Whenever the kids have brought friends with them on vacation, we've tried to take them to see things that they recognize —Niagara Falls, Statue of Liberty, Empire State—on the grounds that is seems to me to help ground yourself, to convince you that you really are where the pilot says he brought you. Otherwise you could have just circled for a couple of hours. Provided you landed somewhere unfamiliar, how are you really supposed to tell if this is the real deal or not? So the Sydney Harbor Bridge and the Opera House were the two man-made objects that were on the top of my list to see.

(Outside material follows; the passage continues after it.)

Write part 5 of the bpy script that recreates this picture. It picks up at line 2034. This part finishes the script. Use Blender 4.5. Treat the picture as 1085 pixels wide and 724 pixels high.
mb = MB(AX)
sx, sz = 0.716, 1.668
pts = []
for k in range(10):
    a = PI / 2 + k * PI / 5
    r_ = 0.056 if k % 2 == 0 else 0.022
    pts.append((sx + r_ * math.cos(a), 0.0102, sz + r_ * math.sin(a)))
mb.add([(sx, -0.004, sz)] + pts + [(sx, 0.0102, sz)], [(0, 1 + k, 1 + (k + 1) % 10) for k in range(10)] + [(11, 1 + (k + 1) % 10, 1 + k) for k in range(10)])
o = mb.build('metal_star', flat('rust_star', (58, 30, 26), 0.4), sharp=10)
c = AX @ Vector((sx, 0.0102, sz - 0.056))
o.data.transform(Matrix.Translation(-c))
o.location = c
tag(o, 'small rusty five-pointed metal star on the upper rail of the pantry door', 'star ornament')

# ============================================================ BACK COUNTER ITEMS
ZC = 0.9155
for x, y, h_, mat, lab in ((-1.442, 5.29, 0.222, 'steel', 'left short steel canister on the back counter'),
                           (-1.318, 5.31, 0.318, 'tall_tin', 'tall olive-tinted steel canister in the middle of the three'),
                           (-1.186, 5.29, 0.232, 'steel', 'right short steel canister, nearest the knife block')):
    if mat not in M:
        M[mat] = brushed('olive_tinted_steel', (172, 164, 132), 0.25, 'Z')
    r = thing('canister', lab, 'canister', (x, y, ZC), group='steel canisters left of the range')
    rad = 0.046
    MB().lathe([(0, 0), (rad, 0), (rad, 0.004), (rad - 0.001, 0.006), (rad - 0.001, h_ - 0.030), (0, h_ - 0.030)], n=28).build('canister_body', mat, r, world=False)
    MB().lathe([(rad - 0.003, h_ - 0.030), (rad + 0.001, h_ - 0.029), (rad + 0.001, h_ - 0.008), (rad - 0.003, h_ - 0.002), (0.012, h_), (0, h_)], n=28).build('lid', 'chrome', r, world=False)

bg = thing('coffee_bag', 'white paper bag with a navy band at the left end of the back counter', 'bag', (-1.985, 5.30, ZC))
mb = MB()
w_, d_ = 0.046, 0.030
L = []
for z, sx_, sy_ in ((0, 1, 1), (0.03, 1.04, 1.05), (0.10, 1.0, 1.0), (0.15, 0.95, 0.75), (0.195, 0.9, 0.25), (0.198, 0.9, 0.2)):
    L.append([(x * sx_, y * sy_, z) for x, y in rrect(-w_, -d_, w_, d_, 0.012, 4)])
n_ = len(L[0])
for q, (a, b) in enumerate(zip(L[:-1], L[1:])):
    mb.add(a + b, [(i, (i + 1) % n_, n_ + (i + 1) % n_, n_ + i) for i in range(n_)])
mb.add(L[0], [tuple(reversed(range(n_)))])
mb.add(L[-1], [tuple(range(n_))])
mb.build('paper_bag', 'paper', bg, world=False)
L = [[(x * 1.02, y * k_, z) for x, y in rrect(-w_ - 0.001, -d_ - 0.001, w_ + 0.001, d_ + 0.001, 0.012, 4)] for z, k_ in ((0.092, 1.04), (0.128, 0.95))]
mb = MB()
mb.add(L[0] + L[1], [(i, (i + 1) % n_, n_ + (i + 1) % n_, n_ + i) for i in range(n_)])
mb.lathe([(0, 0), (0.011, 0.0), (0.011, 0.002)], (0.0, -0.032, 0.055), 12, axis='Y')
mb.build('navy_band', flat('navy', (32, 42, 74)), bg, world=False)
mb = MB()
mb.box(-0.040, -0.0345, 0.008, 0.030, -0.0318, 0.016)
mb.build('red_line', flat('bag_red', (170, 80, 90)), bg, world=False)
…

And here they are, facing each other across the quay. Why look any further? If you throw in the adjoining Botanical Garden and the Rocks, it is certainly as compact, varied, and picturesque a set of tourist destinations as one could hope to find on the planet.
I'm therefore content to sit and stare at one or other of them as many times as you like, trying to burn the image and the moment into long-term memory. I'm reluctant to leave, so we stop at one of the quay side cafes and order a couple of coffees. Now we are under the cover at least of an umbrella it finally starts to rain (from the heavens).

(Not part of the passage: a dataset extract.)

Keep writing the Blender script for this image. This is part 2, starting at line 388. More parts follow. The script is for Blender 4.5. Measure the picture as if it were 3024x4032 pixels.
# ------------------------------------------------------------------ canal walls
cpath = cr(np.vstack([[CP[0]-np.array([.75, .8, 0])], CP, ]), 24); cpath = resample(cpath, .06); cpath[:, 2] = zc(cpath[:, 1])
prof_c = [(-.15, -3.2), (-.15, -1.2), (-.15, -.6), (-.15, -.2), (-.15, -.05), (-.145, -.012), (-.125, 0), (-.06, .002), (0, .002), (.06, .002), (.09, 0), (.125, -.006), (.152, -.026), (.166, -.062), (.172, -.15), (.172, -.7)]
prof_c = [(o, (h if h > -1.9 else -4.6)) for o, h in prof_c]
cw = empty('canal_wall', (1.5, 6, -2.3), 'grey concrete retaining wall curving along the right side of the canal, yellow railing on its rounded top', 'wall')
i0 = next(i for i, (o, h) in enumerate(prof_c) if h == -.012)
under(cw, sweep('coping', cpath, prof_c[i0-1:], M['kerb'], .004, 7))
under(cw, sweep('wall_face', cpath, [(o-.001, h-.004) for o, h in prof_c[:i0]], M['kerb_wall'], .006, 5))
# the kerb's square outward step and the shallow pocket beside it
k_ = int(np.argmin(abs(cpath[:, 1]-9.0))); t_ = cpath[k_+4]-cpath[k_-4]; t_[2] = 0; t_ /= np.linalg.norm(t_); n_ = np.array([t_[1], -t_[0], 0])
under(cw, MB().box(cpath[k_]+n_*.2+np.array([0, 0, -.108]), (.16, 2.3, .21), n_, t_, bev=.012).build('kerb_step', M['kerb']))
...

So we leave in pretty much exactly the same time and conditions as I found the place two weeks and a life time ago. Despite the weather, we decide to walk back to the hotel, which by chance takes us passed a final surprise. There is an anchor from one of the ships in the second fleet, which sank off Norfolk Island? in? It looks remarkably primitive, and is a stark reminder of how far we've come in so just two hundred years.

 

I have three bags: my check-in backpack, my cabin backpack, and my emu-egg bag. The emu egg I bought all the way back on KAngaroo Island is in the protective care of a stuffed kangaroo but I'm still petrified of it being knocked, kicked, dropped or crushed. It spends most of the trip between my legs, whether I'm standing in yet-another line, or sitting on an airplane for 12 hours. I feel like a penguin protecting its egg against the Antarctic winter.